[Begin Recorded information]

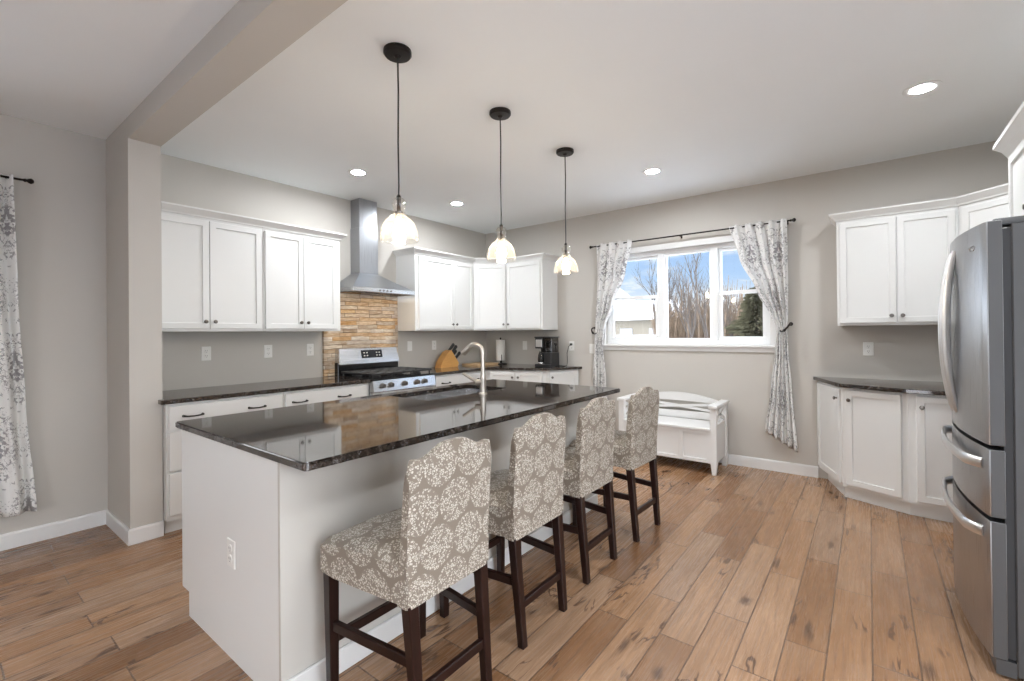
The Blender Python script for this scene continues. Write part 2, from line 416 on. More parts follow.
def box(bm, a, b, bev=0.0, seg=1, mtx=None):
    lo = [min(a[i], b[i]) for i in range(3)]; hi = [max(a[i], b[i]) for i in range(3)]
    vs = [bm.verts.new((x, y, z)) for x in (lo[0], hi[0]) for y in (lo[1], hi[1]) for z in (lo[2], hi[2])]
    idx = [(0, 1, 3, 2), (4, 6, 7, 5), (0, 4, 5, 1), (2, 3, 7, 6), (0, 2, 6, 4), (1, 5, 7, 3)]
    fs = [bm.faces.new([vs[i] for i in f]) for f in idx]
    if bev:
        es = list({e for f in fs for e in f.edges})
        r = bmesh.ops.bevel(bm, geom=es, offset=bev, segments=seg, affect='EDGES', profile=0.5)
        vs = list({v for f in r['faces'] for v in f.verts} | {v for v in vs if v.is_valid})
    if mtx is not None: bmesh.ops.transform(bm, matrix=mtx, verts=[v for v in vs if v.is_valid])
    return bm
def quadbox(bm, bot, top):
    """hexahedron from 4 bottom and 4 top points"""
    vb = [bm.verts.new(p) for p in bot]; vt = [bm.verts.new(p) for p in top]
    bm.faces.new(vb[::-1]); bm.faces.new(vt); k = len(vb)
    for i in range(k): bm.faces.new((vb[i], vb[(i+1) % k], vt[(i+1) % k], vt[i]))
    return bm
def prism(bm, poly, z0, z1, bev=0.0, seg=1):
    vb = [bm.verts.new((p[0], p[1], z0)) for p in poly]; vt = [bm.verts.new((p[0], p[1], z1)) for p in poly]
    f0 = bm.faces.new(vb[::-1]); f1 = bm.faces.new(vt); k = len(poly)
    for i in range(k): bm.faces.new((vb[i], vb[(i+1) % k], vt[(i+1) % k], vt[i]))
    if bev:
        bmesh.ops.bevel(bm, geom=list(f1.edges)+list(f0.edges), offset=bev, segments=seg, affect='EDGES', profile=0.5)
    return bm
def lathe(bm, prof, center=(0, 0, 0), axis='Z', seg=24, mtx=None, cap=True):
    rings = []
    for r, h in prof:
        ring = []
        for k in range(seg):
            a = 2*PI*k/seg
            if r < 1e-5 and k: ring.append(ring[0]); continue
            ring.append(bm.verts.new((r*math.cos(a), r*math.sin(a), h)))
        rings.append(ring)
    vs = list({v for r in rings for v in r})
    for i in range(len(rings)-1):
        for k in range(seg):
            q = [rings[i][k], rings[i][(k+1) % seg], rings[i+1][(k+1) % seg], rings[i+1][k]]
            u = []
            for v in q:
                if v not in u: u.append(v)
            if len(u) > 2:
                try: bm.faces.new(u)
                except ValueError: pass
    if cap:
        for ring in (rings[0], rings[-1]):
            if len(set(ring)) > 2:
                try: bm.faces.new(ring)
                except ValueError: pass
    T = Matrix.Translation(center)
    if axis == 'X': T = T @ Matrix.Rotation(PI/2, 4, 'Y')
    if axis == '-X': T = T @ Matrix.Rotation(-PI/2, 4, 'Y')
    if axis == '-Y': T = T @ Matrix.Rotation(PI/2, 4, 'X')
    if mtx is not None: T = mtx
    bmesh.ops.transform(bm, matrix=T, verts=vs)
    return bm
def tube(bm, pts, r, seg=8, cap=True, flat=1.0, up=None):
    pts = [Vector(p) for p in pts]; k = len(pts)
    rs = r if isinstance(r, (list, tuple)) else [r]*k
    rings = []; prev = None
    for i, p in enumerate(pts):
        t = (pts[min(i+1, k-1)] - pts[max(i-1, 0)]).normalized()
        if prev is None:
            a = Vector(up) if up else (Vector((0, 0, 1)) if abs(t.z) < 0.9 else Vector((1, 0, 0)))
        else: a = prev
        nrm = (a - t*a.dot(t)).normalized(); bn = t.cross(nrm); prev = nrm
        rings.append([bm.verts.new(p + nrm*rs[i]*math.cos(2*PI*j/seg) + bn*rs[i]*flat*math.sin(2*PI*j/seg)) for j in range(seg)])
    for i in range(k-1):
        for j in range(seg):
            bm.faces.new((rings[i][j], rings[i][(j+1) % seg], rings[i+1][(j+1) % seg], rings[i+1][j]))
    if cap: bm.faces.new(rings[0][::-1]); bm.faces.new(rings[-1])
    return bm
def bez(p0, p1, p2, p3, k=10):
    P = [Vector(p) for p in (p0, p1, p2, p3)]
    return [P[0]*(1-t)**3 + P[1]*3*t*(1-t)**2 + P[2]*3*t*t*(1-t) + P[3]*t**3 for t in [i/k for i in range(k+1)]]
def frame(u, origin):
    """local x = u (left to right seen from the front), z up, y into the body"""
    u = Vector((u[0], u[1], 0)).normalized(); into = Vector((-u.y, u.x, 0))
    m = Matrix((u, into, Vector((0, 0, 1)))).transposed().to_4x4(); m.translation = Vector(origin); return m
def shaker(bm, mtx, x0, x1, z0, z1, t=0.02, fr=0.058, rec=0.009):
    """shaker door: front at y=-t, back at y=0 (local)"""
    bm2 = bmesh.new()
    box(bm2, (x0, -t, z0), (x1, 0, z1))
    f = [f for f in bm2.faces if f.calc_center_median().y < -t+1e-6][0]
    e = list(f.edges)
    bmesh.ops.bevel(bm2, geom=e, offset=0.0025, segments=1, affect='EDGES')
    f = min(bm2.faces, key=lambda q: (round(q.calc_center_median().y, 6), -q.calc_area()))
    fr = min(fr, (x1-x0)*0.33, (z1-z0)*0.33)
    bmesh.ops.inset_region(bm2, faces=[f], thickness=fr, depth=0)
    bmesh.ops.inset_region(bm2, faces=[f], thickness=0.003, depth=-rec)
    bm2.transform(mtx)
    me = bpy.data.meshes.new('tmp'); bm2.to_mesh(me); bm2.free(); bm.from_mesh(me); bpy.data.meshes.remove(me)
    return bm
def slab(bm, mtx, x0, x1, z0, z1, t=0.02):
    bm2 = bmesh.new(); box(bm2, (x0, -t, z0), (x1, 0, z1), 0.0025); bm2.transform(mtx)
    me = bpy.data.meshes.new('tmp'); bm2.to_mesh(me); bm2.free(); bm.from_mesh(me); bpy.data.meshes.remove(me)
    return bm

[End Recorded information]

■ Exercise details ■
Using the data above, write out every line exactly, leaving the images behind.

■ Written answer ■
The Blender Python script for this scene continues. Write part 2, from line 416 on. More parts follow.
def box(bm, a, b, bev=0.0, seg=1, mtx=None):
    lo = [min(a[i], b[i]) for i in range(3)]; hi = [max(a[i], b[i]) for i in range(3)]
    vs = [bm.verts.new((x, y, z)) for x in (lo[0], hi[0]) for y in (lo[1], hi[1]) for z in (lo[2], hi[2])]
    idx = [(0, 1, 3, 2), (4, 6, 7, 5), (0, 4, 5, 1), (2, 3, 7, 6), (0, 2, 6, 4), (1, 5, 7, 3)]
    fs = [bm.faces.new([vs[i] for i in f]) for f in idx]
    if bev:
        es = list({e for f in fs for e in f.edges})
        r = bmesh.ops.bevel(bm, geom=es, offset=bev, segments=seg, affect='EDGES', profile=0.5)
        vs = list({v for f in r['faces'] for v in f.verts} | {v for v in vs if v.is_valid})
    if mtx is not None: bmesh.ops.transform(bm, matrix=mtx, verts=[v for v in vs if v.is_valid])
    return bm
def quadbox(bm, bot, top):
    """hexahedron from 4 bottom and 4 top points"""
    vb = [bm.verts.new(p) for p in bot]; vt = [bm.verts.new(p) for p in top]
    bm.faces.new(vb[::-1]); bm.faces.new(vt); k = len(vb)
    for i in range(k): bm.faces.new((vb[i], vb[(i+1) % k], vt[(i+1) % k], vt[i]))
    return bm
def prism(bm, poly, z0, z1, bev=0.0, seg=1):
    vb = [bm.verts.new((p[0], p[1], z0)) for p in poly]; vt = [bm.verts.new((p[0], p[1], z1)) for p in poly]
    f0 = bm.faces.new(vb[::-1]); f1 = bm.faces.new(vt); k = len(poly)
    for i in range(k): bm.faces.new((vb[i], vb[(i+1) % k], vt[(i+1) % k], vt[i]))
    if bev:
        bmesh.ops.bevel(bm, geom=list(f1.edges)+list(f0.edges), offset=bev, segments=seg, affect='EDGES', profile=0.5)
    return bm
def lathe(bm, prof, center=(0, 0, 0), axis='Z', seg=24, mtx=None, cap=True):
    rings = []
    for r, h in prof:
        ring = []
        for k in range(seg):
            a = 2*PI*k/seg
            if r < 1e-5 and k: ring.append(ring[0]); continue
            ring.append(bm.verts.new((r*math.cos(a), r*math.sin(a), h)))
        rings.append(ring)
    vs = list({v for r in rings for v in r})
    for i in range(len(rings)-1):
        for k in range(seg):
            q = [rings[i][k], rings[i][(k+1) % seg], rings[i+1][(k+1) % seg], rings[i+1][k]]
            u = []
            for v in q:
                if v not in u: u.append(v)
            if len(u) > 2:
                try: bm.faces.new(u)
                except ValueError: pass
    if cap:
        for ring in (rings[0], rings[-1]):
            if len(set(ring)) > 2:
                try: bm.faces.new(ring)
                except ValueError: pass
    T = Matrix.Translation(center)
    if axis == 'X': T = T @ Matrix.Rotation(PI/2, 4, 'Y')
    if axis == '-X': T = T @ Matrix.Rotation(-PI/2, 4, 'Y')
    if axis == '-Y': T = T @ Matrix.Rotation(PI/2, 4, 'X')
    if mtx is not None: T = mtx
    bmesh.ops.transform(bm, matrix=T, verts=vs)
    return bm
def tube(bm, pts, r, seg=8, cap=True, flat=1.0, up=None):
    pts = [Vector(p) for p in pts]; k = len(pts)
    rs = r if isinstance(r, (list, tuple)) else [r]*k
    rings = []; prev = None
    for i, p in enumerate(pts):
        t = (pts[min(i+1, k-1)] - pts[max(i-1, 0)]).normalized()
        if prev is None:
            a = Vector(up) if up else (Vector((0, 0, 1)) if abs(t.z) < 0.9 else Vector((1, 0, 0)))
        else: a = prev
        nrm = (a - t*a.dot(t)).normalized(); bn = t.cross(nrm); prev = nrm
        rings.append([bm.verts.new(p + nrm*rs[i]*math.cos(2*PI*j/seg) + bn*rs[i]*flat*math.sin(2*PI*j/seg)) for j in range(seg)])
    for i in range(k-1):
        for j in range(seg):
            bm.faces.new((rings[i][j], rings[i][(j+1) % seg], rings[i+1][(j+1) % seg], rings[i+1][j]))
    if cap: bm.faces.new(rings[0][::-1]); bm.faces.new(rings[-1])
    return bm
def bez(p0, p1, p2, p3, k=10):
    P = [Vector(p) for p in (p0, p1, p2, p3)]
    return [P[0]*(1-t)**3 + P[1]*3*t*(1-t)**2 + P[2]*3*t*t*(1-t) + P[3]*t**3 for t in [i/k for i in range(k+1)]]
def frame(u, origin):
    """local x = u (left to right seen from the front), z up, y into the body"""
    u = Vector((u[0], u[1], 0)).normalized(); into = Vector((-u.y, u.x, 0))
    m = Matrix((u, into, Vector((0, 0, 1)))).transposed().to_4x4(); m.translation = Vector(origin); return m
def shaker(bm, mtx, x0, x1, z0, z1, t=0.02, fr=0.058, rec=0.009):
    """shaker door: front at y=-t, back at y=0 (local)"""
    bm2 = bmesh.new()
    box(bm2, (x0, -t, z0), (x1, 0, z1))
    f = [f for f in bm2.faces if f.calc_center_median().y < -t+1e-6][0]
    e = list(f.edges)
    bmesh.ops.bevel(bm2, geom=e, offset=0.0025, segments=1, affect='EDGES')
    f = min(bm2.faces, key=lambda q: (round(q.calc_center_median().y, 6), -q.calc_area()))
    fr = min(fr, (x1-x0)*0.33, (z1-z0)*0.33)
    bmesh.ops.inset_region(bm2, faces=[f], thickness=fr, depth=0)
    bmesh.ops.inset_region(bm2, faces=[f], thickness=0.003, depth=-rec)
    bm2.transform(mtx)
    me = bpy.data.meshes.new('tmp'); bm2.to_mesh(me); bm2.free(); bm.from_mesh(me); bpy.data.meshes.remove(me)
    return bm
def slab(bm, mtx, x0, x1, z0, z1, t=0.02):
    bm2 = bmesh.new(); box(bm2, (x0, -t, z0), (x1, 0, z1), 0.0025); bm2.transform(mtx)
    me = bpy.data.meshes.new('tmp'); bm2.to_mesh(me); bm2.free(); bm.from_mesh(me); bpy.data.meshes.remove(me)
    return bm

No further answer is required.